The AFL, Haywood argued, was not a working class movement, but an exclusionist cartel that represented an elite of white, native-born skilled workers. 'What we want to establish at this time is a labour organisation that will open wide its doors to every man [sic] that earns his livelihood either by his brain or his muscles.'
In the most eloquent speech of the convention Lucy Parsons made it clear that this new solidarity also had to include working women, 'the slaves of slaves'. An ex-slave herself, and widow of Albert Parsons, one of the Chicago radicals executed for the murder of a policeman in Haymarket Square, she was one of the most extraordinary figures on the American left. She urged delegates to cast their eyes 'to far-off Russia and take heart and courage from those who are fighting the battle there, and from the further fact that carries the greatest terror to the capitalist class throughout all the world - that the red flag has been raised.'
Indeed, the reports of strikes in Moscow and mutinies in Odessa electrified the convention hall. Over the next year solidarity with the unfolding revolution in Russia would become one of the new organisation's principal priorities. When the Socialist International called for international action in support of the Russians on 22 January 1906, the IWW organised mass meetings. Later it sponsored a celebrated fundraising tour by Russian writer Maxim Gorky, greeting him as 'a representative Industrial Unionist.'
When Gorky found out that Bill Haywood and WFM president Charles Moyer had been arrested in Idaho for the alleged murder of a strikebreaking former governor, he immediately sent them a telegram: 'Greetings to you, my brother socialists. Courage! The day of justice and delivery for the oppressed of all the world is at hand.' From their jail cell Haywood and Moyers replied, 'Brother. The class struggle which is worldwide, the same in America as in Russia, makes us brothers indeed. Convey our best wishes to fellow workers in your native land.'
According to labour historian Philip Foner, the Wobblies' passionate solidarity with the revolt in Russia won them enthusiastic support among immigrant workers in eastern milltowns, opening the way for the IWW's key role in the epic strike wave of 1909-13. Moreover, hundreds of exiled Russian, Polish, Finnish and Jewish revolutionaries soon swelled its ranks. Despite the common stereotype of the Wobblies as romantic hobo anarchists, the IWW, in fact, became an extraordinary melting pot of international revolutionary traditions.

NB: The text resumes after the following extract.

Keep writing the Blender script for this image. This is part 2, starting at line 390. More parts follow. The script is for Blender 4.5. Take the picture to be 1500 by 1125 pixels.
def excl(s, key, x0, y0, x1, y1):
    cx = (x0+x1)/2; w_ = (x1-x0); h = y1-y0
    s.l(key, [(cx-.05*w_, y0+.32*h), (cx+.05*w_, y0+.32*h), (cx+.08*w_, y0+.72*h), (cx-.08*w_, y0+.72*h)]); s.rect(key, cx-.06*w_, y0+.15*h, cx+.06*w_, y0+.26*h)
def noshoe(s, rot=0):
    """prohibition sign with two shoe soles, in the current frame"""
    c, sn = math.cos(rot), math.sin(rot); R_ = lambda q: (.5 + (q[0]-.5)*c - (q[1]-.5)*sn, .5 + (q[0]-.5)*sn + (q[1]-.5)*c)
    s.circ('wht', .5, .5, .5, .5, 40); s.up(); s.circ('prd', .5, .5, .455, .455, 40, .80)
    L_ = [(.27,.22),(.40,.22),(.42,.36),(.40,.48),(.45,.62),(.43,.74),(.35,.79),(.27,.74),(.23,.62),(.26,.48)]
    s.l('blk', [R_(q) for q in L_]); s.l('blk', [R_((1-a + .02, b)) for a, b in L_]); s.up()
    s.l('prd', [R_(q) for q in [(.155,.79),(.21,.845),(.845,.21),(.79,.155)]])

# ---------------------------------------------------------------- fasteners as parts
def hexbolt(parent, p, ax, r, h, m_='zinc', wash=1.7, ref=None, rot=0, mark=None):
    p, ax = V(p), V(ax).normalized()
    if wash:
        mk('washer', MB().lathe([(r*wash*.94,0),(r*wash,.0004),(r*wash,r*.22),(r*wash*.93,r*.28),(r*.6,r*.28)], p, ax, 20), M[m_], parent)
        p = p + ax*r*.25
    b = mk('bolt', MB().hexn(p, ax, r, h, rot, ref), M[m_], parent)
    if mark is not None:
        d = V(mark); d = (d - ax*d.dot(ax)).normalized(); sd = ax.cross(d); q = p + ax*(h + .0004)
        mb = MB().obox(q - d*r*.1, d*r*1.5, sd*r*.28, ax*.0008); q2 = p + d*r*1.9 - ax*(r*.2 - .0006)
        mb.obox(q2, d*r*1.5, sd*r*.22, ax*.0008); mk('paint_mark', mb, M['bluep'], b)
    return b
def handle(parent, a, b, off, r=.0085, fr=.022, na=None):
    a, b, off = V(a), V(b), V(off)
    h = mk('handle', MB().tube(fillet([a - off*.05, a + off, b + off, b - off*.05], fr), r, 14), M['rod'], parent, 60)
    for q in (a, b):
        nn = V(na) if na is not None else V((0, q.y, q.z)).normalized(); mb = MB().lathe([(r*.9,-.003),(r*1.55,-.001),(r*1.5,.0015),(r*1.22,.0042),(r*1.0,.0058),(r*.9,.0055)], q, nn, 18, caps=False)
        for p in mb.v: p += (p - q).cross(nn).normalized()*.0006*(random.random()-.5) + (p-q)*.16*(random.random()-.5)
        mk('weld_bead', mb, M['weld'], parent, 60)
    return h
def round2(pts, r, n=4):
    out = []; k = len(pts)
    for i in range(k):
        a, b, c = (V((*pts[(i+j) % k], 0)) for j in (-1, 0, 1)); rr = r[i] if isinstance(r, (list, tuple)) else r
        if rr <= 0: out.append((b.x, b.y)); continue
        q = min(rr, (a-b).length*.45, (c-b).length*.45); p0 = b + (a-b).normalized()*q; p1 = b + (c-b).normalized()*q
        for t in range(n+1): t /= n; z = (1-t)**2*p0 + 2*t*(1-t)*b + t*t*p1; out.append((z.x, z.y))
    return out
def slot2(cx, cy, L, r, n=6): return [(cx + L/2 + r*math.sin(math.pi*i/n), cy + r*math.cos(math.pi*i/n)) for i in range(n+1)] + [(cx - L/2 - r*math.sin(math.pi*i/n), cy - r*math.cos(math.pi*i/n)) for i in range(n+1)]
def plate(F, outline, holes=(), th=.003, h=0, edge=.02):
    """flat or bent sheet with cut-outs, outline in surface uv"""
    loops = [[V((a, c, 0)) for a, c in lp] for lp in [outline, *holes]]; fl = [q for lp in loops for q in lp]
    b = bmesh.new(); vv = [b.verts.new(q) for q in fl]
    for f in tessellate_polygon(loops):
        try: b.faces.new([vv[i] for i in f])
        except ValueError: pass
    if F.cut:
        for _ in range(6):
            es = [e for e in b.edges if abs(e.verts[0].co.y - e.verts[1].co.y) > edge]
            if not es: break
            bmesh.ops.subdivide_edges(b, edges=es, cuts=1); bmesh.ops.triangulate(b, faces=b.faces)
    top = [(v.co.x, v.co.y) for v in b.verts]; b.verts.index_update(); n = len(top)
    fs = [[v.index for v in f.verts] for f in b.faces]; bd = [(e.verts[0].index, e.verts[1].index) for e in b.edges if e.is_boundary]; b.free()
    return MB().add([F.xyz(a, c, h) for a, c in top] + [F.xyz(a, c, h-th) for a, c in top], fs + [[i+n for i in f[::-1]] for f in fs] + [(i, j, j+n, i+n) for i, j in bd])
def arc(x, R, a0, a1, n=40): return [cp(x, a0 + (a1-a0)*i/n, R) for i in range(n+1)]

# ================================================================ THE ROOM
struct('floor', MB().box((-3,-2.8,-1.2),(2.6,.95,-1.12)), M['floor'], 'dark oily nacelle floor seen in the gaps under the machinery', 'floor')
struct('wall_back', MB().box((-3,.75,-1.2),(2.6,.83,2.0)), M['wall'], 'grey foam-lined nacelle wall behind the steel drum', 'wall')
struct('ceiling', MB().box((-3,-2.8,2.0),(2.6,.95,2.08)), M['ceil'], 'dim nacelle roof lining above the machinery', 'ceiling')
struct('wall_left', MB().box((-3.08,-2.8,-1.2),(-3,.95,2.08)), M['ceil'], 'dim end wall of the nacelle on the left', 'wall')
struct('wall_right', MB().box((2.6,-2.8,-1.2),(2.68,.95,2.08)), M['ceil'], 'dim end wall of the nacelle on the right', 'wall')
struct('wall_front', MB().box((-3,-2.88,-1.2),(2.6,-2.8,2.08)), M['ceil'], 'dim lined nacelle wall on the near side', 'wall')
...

This was dramatically illustrated during the 1909 strike that inaugurated the four year long uprising of the immigrant working class. At the notorious Pressed Steel Car Company in McKees Rocks, Pennsylvania, an average of one worker each day was killed in an industrial accident. Sixteen different nationalities toiled in the plant, and management relied on American-born craftsmen's bigotry towards immigrant 'Hunkies' to keep unionism at bay.
When a spontaneous strike broke out in July, both company and AFL officials expected that it would collapse in a day or two. Instead the foreign-born workforce under IWW leadership fought strikebreakers, the Coal and Iron Police, and the local constabulary for 45 days. Thirteen strikers were killed, but the workers won their demands.
It was a stunning victory by supposedly 'ignorant European peasants'. In fact, as a International Socialist Review article explained, the internal strike committee was a miniature revolutionary international. Its members included Italian anarchists and socialists, a Russian Social Democrat, several survivors of the 'Bloody Sunday' massacre in St Petersburg, blacklisted Swiss and Hungarian trade unionists, as well as a cadre of veteran German metal workers. A few years later the IWW would become deeply involved in another epochal revolution in Mexico.
Not surprisingly, the Wobblies became the principal target of government repression and patriotic vigilantism during the First World War. They were, after all, truly dangerous. No labour organisation in American history was less patriotic or more gloriously internationalist.